Here's an example of a silly 100k shader where I ran a model through a script to generate a mesh in the shader itself. It runs for me on macOS on my Macbook Pro. It also runs on my iPhone6+. But when I try it in Windows the DirectX driver takes too long trying to optimize it and Chrome kills it.
It's fun to goof off and put geometry in your shader and it's fun to goof off with signed distance fields and ray marching type stuff but those techniques are more of a puzzle / plaything. They are not in any way performant. As a typical example this SDF based shader runs at about 1 frame per second fullscreen on my laptop, and yet my laptop is capable of displaying all of Los Santos from GTV5 at a reasonable framerate.

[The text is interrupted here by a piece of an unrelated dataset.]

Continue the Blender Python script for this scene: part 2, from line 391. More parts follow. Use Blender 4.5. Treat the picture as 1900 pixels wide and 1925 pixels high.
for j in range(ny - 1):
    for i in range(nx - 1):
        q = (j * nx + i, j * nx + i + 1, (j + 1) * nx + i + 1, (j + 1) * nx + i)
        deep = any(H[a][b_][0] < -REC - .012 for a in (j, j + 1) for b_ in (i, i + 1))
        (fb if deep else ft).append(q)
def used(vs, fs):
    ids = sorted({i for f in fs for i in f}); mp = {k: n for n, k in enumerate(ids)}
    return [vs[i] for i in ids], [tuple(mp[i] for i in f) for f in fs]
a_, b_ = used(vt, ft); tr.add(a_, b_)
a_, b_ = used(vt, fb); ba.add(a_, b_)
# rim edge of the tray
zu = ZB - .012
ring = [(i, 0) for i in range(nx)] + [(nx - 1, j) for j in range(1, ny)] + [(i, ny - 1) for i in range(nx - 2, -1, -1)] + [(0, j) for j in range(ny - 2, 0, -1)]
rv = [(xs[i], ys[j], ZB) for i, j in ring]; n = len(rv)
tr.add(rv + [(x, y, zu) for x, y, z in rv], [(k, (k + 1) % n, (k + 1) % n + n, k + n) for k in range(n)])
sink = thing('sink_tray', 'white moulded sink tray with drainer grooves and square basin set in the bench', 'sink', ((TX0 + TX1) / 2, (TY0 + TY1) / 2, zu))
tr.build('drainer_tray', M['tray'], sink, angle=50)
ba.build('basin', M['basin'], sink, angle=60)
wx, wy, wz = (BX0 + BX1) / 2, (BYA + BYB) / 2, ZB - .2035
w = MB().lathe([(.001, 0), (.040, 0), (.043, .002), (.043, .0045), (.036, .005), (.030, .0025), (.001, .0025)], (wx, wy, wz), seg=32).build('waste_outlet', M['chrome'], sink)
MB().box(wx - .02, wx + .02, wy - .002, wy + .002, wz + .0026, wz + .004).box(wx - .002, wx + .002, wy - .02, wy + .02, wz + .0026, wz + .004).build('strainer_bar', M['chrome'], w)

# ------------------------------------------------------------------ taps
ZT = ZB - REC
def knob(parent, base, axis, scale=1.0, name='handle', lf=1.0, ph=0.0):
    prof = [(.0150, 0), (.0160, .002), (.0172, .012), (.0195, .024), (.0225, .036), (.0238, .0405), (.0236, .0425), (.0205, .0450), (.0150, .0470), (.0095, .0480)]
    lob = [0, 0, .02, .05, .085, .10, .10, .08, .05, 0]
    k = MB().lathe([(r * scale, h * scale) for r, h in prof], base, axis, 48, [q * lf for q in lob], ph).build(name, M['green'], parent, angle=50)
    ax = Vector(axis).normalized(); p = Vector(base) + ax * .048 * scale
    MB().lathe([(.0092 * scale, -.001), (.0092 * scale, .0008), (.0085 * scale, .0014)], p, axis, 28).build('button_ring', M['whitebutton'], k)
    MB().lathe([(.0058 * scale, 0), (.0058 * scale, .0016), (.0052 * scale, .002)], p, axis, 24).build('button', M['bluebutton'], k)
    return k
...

If you want performance you should really be using more standard techniques, putting your geometry in buffers and doing forward or deferred rendering.
Upvotes: 1
Reputation: 34498
The "safe" answer is that it depends on your hardware and drivers, but in practical terms they can be pretty crazy big. What JustSid said about performance does apply (bigger shader == slower shader) but it sounds like you're not exactly aiming for 60FPS here.
For a more in-depth breakdown of shader limits, check out http://en.wikipedia.org/wiki/High_Level_Shader_Language. The page is about Direct X shaders, but all the shader constraints apply to GLSL as well.
Upvotes: 3
Reputation: 25318
You don't want to create massive fragment shaders since they tend to drain the performance very fast. You should, if possible, do any calculation either already on the CPU or in the vertex shader, but not for every pixel.